Tuesday 3 February 2015

This is very close to Paradise Picture this if you will...

 Clear turquoise water with white sand underneath. The sound of the pounding surf in your ears.  The wind blowing any bugs away.  A round island 400 metres across with palm trees and a white sand beach.  Now close your eyes and imagine this in your minds eye.  I'm sorry we don't have internet and I can't post a picture. The water is 31 or 32 degrees C. 

So what has been up since my last post.  I think we were off to a lobster dinner held in the home of a local Kuna who befriended us.  We had a lobster tail, with coconut rice and refried beans with coleslaw.  We sat in a hut with bamboo walls that were 1 1/2 inch across bamboo standing vertical and lashed together.
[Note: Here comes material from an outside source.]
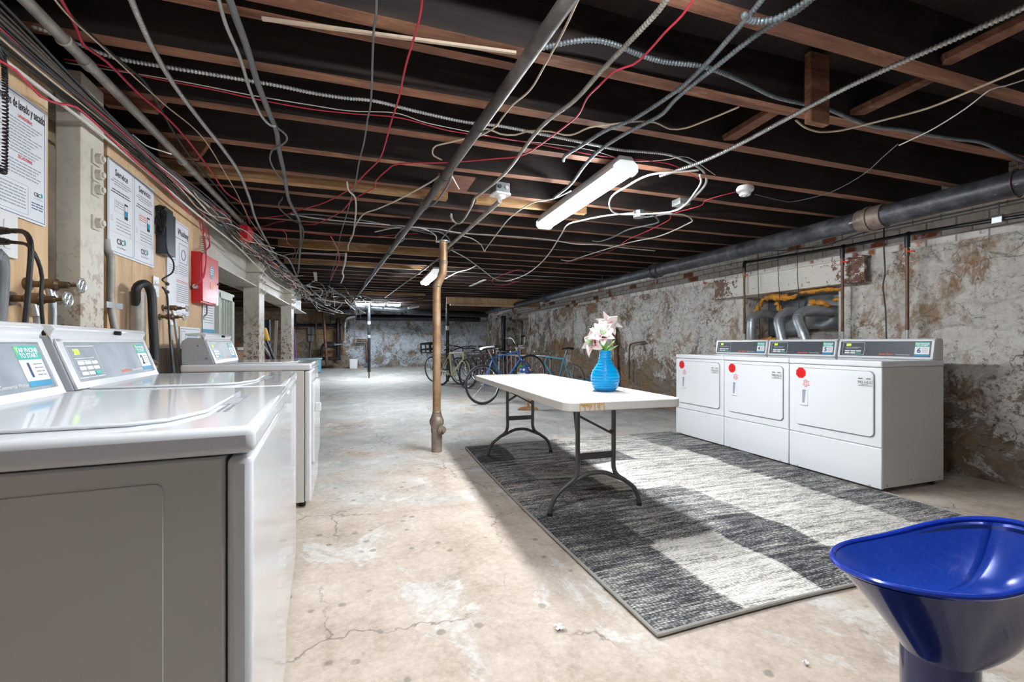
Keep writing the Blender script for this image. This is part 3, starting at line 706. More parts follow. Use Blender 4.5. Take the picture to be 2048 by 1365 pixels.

The roof was a special kind of palm that they have to get on the mainland.  I believe the meal was prepared for the 6 of us by Nestor's wife.  The next day was involved doing boat repairs with Captain Rob and I getting to sail in Nestor's dug out canoe around 4 PM.  Rob unfortunately on his second step into the canoe lost his balance and went kersplash.  Unfortunately we missed that moment on camera but did get lots of photos of Rob and I in the dugout canoe sailing.  Nestor has a pole that goes into a hole in the seat & then into a resting point carved into the bottom of his dugout.  The main sail has a boom that has a point on one end and goes into a knot in the rope from the tiny foresail  He has a piece of rope to hold the mast from falling over and a piece of rope on the end of the boom. Like the Laser I used to sail on Glenmore Lake in Calgary you need to lean out so the boat does not tip.  Nestor steers with his paddle for a rudder.  The winds were strong and we flew across the water.  It was a neat and exciting ride.  The Kuna in the area have a regatta in February and Nestor has apparently won the sailing race 3 different times in a much faster dugout than the one we were in.  It was easy to see he was an expert and handle the dugout canoe with it's sail with great skill.

Yesterday we got a few more boat chores done then sailed 30 nautical miles to BBQ island where we are now anchored.  Today at noon we had a lunch for all the boats on the BPO which included those that started in Martinique and those that started in the Florida Keys. It was great to finally meet everyone and catch up on their trip to this point in time.  Many stories were shared, new friendships were started and old acquaintances were rekindled.  The start time was delayed by a rain shower but soon everyone arrived and the party began in earnest. Fish, lobster and sausages where cooked and shared as was fruit and baking. On our return aboard it was agreed it was a fabulous get together.  A half hour later our weather buoy (that we will deploy between Panama and Galapagos) arrived from Chapter 2 (another sailing vessel). It is large and heavy and wrapped in plastic.  More on the weather buoy on a future blog.